Lebanon’s naturalization debate: FM Bassil targeted over ‘racist’ remarks

Published August 30th, 2016 - 12:30 GMT
Syrian refugee children prepare to board a school bus at an unofficial refugee camp in Lebanon's town of Bar Elias in the Bekaa Valley on May 13, 2016. (AFP/Joseph Eid)
Syrian refugee children prepare to board a school bus at an unofficial refugee camp in Lebanon's town of Bar Elias in the Bekaa Valley on May 13, 2016. (AFP/Joseph Eid)

The “My Nationality is a Right for Me and My Family” Campaign lashed out Monday at Foreign Minister Gebran Bassil, describing his approach to granting Lebanese citizenship as “racist” and unfair to Lebanese women, who can’t pass on their nationality. Bassil, a strong supporter of encouraging the diaspora to claim Lebanese citizenship, highlighted once again last week that everyone of Lebanese origin should be given citizenship. “We don’t want to naturalize Syrians and Palestinians, but we want to naturalize our Lebanese children and people abroad; if the Lebanese identity dissolves, Lebanon vanishes,” Bassil said during the launch of the national campaign to promote citizenship for those of Lebanese origin.

“Every person of Lebanese origin should gain his nationality no matter what his sect is, and every non-Lebanese on Lebanese soil shouldn’t be given the nationality no matter what his sect is,” he added.

“My Nationality is a Right for Me and My Family” quoted his remarks in a statement in which it harshly criticized Bassil, saying it felt “disgusted” by such positions.

“This isn’t the first time that such racist statements are made by politicians, ministers and lawmakers in power, and in particular by Minister Bassil, who never misses any chance to exhibit his plan that refuses to give Lebanese women the right to grant citizenship to their families,” the statement read.

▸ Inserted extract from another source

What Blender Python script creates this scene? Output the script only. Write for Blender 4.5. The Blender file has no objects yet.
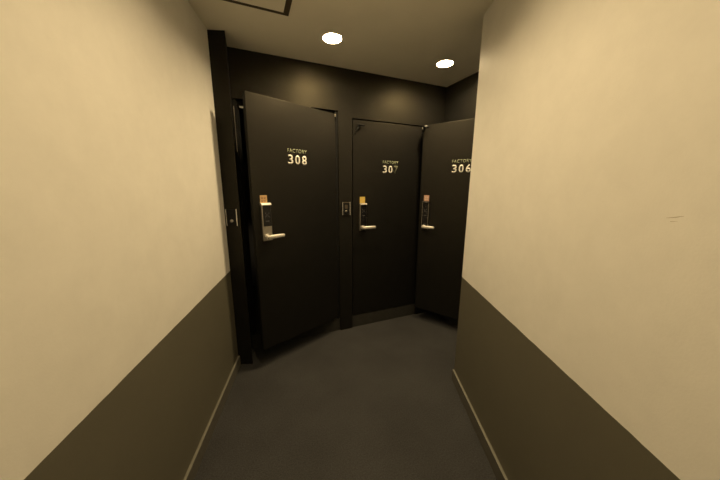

Lebanese women married to foreigners are currently not permitted to pass their citizenship on to their husbands and children, a right many have demanded for years.

Political parties have cited demographic and sectarian concerns to justify the restriction, claiming that overturning it could disrupt the country’s delicate sectarian makeup, referencing Palestinians in particular, who are predominantly Sunni.

Along with other officials, Bassil has on multiple occasions rejected the possibility of naturalizing Syrian and Palestinian refugees in Lebanon.

The Parliament approved a draft law allowing foreigners of Lebanese origin to apply for citizenship in November 2015. The Free Patriotic Movement, headed by Bassil, and the Lebanese Forces were major proponents of the law. Both are predominately Christian parties.

Paragraph A of the law’s sole article refers exclusively to the male parentage of potential Lebanese citizens. In May, Bassil said Lebanese diplomatic missions in countries with large diaspora communities would begin procedures for people of Lebanese origin to gain citizenship.

In response the campaign emphasized its position that Lebanese women currently living in the country should have priority over the diaspora in gaining citizenship, as many of the latter may not have been to Lebanon for years. “As if Lebanese women aren’t from our people and their children are not our children, your excellency,” the campaign statement said. “The decaying of the nation will come from marginalizing and raping the rights of Lebanese women and denying them freedom to be full citizens.”

There are millions of people of Lebanese origin residing in other countries, including a large number of Christian Lebanese living in Latin America.